I've been arguing with these idiots for years, but watching this movie last night, so much clicked into place. SO many of their fundamental talking points are lifted straight from this fairly forgettable pulp movie. It's like a Rosetta Stone for the paranoid Right Wing mind.
Just wanted to share the observation.
One thing I noticed about Red Dawn when I first saw it was how much the scenario was taken almost verbatim from a scenario outlined in a propaganda video put out by the American Conservative Union in the early 80s. One of my social studies teachers was friends with a retired American general who fought with MacArthur in the Philippines, and he visited the class one day and told us stories about WW2 and retaking the Philippines. Then he came in another day and showed us this video and talked about the right-wing Reaganite concept of "Peace Through Strength."
A lot of it focused on Central America and the rise of the Sandinista government in Nicaragua. Many right-wing policymakers have always this obsession with Latin America and how dangerous these countries would be if the Communists ever gained a foothold in North America. Back in the early 80s, the big push was about supporting aid for the Contra rebels who were fighting against the Sandinista regime. (The Contras also figured prominently in US Middle Eastern policy with the Iran-Contra deal. The US obsession over communism actually hurt us in the long run, compromising and weakening our position in the Middle East, a mistake which has come back to haunt us numerous times in the decades since the Cold War.)
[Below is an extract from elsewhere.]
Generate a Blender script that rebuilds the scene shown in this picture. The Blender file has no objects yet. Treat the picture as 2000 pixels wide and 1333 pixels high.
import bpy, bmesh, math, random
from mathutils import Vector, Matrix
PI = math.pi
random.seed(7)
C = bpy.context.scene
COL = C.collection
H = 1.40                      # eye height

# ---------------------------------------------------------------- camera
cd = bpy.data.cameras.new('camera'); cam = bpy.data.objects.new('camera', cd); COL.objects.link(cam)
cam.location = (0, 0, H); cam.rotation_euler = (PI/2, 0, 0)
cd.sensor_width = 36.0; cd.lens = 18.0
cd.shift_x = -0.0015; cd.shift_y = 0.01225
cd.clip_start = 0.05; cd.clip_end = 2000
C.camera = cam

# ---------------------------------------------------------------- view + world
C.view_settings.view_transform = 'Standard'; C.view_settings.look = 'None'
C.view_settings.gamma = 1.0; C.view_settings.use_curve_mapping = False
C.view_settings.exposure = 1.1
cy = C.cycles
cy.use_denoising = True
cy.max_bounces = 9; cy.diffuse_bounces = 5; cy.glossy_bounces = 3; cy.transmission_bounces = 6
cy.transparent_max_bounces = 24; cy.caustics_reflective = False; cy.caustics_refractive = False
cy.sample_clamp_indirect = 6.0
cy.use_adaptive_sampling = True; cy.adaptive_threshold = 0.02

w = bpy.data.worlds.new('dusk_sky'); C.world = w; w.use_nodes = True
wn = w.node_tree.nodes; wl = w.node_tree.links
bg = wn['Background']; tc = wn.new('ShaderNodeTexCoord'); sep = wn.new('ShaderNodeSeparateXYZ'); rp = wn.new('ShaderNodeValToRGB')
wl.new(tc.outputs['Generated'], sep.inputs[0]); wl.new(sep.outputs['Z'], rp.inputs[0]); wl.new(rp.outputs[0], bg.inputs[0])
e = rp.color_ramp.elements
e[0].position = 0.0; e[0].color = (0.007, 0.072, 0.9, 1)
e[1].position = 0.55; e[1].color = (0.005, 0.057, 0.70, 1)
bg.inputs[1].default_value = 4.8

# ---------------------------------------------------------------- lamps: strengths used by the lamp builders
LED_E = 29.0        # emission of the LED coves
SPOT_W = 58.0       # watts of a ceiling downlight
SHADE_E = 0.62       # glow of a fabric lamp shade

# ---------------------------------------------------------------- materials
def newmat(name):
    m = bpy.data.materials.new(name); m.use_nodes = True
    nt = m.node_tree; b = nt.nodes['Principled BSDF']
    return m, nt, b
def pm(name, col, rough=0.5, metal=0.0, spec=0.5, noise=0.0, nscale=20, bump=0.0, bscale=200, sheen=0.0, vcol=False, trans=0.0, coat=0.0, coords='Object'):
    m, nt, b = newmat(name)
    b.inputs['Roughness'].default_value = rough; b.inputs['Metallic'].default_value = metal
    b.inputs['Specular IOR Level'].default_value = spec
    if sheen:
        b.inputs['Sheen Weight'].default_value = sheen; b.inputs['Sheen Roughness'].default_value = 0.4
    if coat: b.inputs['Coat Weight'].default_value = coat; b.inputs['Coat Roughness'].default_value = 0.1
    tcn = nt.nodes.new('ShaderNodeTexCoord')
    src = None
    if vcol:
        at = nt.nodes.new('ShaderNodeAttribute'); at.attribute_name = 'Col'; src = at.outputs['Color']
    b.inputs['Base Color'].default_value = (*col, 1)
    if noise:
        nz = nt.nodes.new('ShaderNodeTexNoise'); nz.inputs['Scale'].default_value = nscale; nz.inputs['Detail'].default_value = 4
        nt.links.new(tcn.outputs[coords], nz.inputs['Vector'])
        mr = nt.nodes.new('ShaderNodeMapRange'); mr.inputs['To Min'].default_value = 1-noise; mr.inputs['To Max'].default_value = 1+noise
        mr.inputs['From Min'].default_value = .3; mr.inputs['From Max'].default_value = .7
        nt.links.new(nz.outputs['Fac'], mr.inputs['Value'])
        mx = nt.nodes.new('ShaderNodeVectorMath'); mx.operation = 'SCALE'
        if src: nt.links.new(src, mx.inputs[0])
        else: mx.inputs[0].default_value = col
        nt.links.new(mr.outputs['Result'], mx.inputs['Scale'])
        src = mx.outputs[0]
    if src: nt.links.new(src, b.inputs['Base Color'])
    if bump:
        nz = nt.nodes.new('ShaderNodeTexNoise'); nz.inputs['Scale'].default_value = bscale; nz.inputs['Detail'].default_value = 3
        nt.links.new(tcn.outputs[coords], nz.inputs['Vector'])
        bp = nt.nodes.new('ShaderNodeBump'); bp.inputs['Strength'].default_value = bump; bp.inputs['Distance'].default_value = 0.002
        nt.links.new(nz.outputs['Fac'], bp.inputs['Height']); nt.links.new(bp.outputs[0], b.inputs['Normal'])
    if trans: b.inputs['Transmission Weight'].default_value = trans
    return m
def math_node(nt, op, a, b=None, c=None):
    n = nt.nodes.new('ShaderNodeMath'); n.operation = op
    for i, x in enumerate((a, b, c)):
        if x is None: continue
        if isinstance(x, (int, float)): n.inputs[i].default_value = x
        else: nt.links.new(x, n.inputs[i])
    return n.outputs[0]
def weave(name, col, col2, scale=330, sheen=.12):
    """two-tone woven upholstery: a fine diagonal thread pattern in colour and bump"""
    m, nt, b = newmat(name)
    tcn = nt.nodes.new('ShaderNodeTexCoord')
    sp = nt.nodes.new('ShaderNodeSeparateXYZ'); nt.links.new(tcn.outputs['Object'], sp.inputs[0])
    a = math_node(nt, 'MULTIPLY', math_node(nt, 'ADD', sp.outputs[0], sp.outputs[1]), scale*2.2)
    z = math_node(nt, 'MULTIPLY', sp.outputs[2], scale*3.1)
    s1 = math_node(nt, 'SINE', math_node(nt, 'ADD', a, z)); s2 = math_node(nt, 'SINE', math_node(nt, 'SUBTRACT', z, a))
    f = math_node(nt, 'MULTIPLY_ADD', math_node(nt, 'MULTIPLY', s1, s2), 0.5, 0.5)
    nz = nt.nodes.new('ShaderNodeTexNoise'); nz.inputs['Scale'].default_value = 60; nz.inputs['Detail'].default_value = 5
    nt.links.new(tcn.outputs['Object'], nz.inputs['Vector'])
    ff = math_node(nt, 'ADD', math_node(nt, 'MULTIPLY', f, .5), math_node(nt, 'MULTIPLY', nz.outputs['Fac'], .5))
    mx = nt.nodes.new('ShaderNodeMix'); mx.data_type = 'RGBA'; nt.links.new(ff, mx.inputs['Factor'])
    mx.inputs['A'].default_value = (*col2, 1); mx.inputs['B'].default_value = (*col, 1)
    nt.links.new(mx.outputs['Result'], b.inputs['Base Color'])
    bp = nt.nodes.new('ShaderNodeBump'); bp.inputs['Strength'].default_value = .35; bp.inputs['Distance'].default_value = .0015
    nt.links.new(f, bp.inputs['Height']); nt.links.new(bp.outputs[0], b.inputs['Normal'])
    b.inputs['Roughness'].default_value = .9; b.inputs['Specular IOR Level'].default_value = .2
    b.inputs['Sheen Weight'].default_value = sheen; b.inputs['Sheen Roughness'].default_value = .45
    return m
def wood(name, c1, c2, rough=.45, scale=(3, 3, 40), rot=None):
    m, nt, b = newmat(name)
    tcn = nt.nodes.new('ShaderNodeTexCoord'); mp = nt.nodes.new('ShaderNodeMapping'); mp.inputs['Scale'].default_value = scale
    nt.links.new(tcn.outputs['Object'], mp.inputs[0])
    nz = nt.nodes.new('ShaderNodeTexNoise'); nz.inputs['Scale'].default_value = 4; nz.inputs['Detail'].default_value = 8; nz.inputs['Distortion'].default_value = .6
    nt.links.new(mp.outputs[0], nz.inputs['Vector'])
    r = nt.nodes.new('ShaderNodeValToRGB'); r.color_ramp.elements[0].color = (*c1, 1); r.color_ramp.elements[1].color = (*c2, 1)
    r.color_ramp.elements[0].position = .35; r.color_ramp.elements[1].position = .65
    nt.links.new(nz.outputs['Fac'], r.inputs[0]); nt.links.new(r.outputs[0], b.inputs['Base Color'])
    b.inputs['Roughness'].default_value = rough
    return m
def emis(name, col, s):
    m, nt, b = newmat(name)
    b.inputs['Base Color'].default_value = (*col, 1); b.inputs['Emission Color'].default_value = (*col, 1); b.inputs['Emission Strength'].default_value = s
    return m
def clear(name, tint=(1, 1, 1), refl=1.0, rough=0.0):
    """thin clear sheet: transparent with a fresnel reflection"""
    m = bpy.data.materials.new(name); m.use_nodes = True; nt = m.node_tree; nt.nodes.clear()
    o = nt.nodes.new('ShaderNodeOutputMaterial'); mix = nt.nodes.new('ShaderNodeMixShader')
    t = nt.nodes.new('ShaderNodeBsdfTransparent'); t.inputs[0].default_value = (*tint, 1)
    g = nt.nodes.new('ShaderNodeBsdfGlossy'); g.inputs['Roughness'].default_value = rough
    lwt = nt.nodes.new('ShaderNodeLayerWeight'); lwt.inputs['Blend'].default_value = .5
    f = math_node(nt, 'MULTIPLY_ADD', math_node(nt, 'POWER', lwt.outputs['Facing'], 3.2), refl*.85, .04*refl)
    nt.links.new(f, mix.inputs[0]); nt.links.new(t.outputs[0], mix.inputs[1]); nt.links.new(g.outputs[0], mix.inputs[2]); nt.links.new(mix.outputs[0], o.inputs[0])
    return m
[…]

As for Red Dawn, on the surface, it looks like it's some kind of right-wing propaganda piece. But sometimes I wonder if it was some kind of subtle parody. There's a scene early in the film when the Soviet forces attack the town, and they show a car with a bumper sticker that says "They can have my gun when they pull it from my cold dead fingers," while showing a Soviet officer doing exactly that.
I also still chuckle at Powers Booth's recounting of the events of the invasion when he used the phrase "the whole Cuban & Nicaraguan armies come walking right through, rolled right up here through the Great Plains."
The scenario did seem somewhat contrived and unlikely. For example, one of the preceding events was that NATO dissolved and that Mexico plunged into revolution, presumably becoming a pro-communist state and ally of the Soviet Union (and the whole Cuban and Nicaraguan armies). If the world situation had deteriorated that badly, I seriously doubt that they'd leave the border virtually unguarded or carry on some kind of pretense (as shown in the first scene, pre-invasion) that life in the U.S. is still peaceful and worry-free. The survivalists and others of that ilk would have been frantically building bunkers and caches of weapons throughout those mountains they hid in the weeks or months before the invasion, because given the world circumstances outlined at the beginning, they would have been expecting it.
Likewise, considering how much people want to secure the border now, when there isn't really any military threat, think of how much that sentiment would intensify if there really was a bona fide military threat. We'd be madly building walls, minefields, bunkers, and putting a huge number of troops along the border. I can't imagine even the most liberal of presidents ignoring such an obvious threat.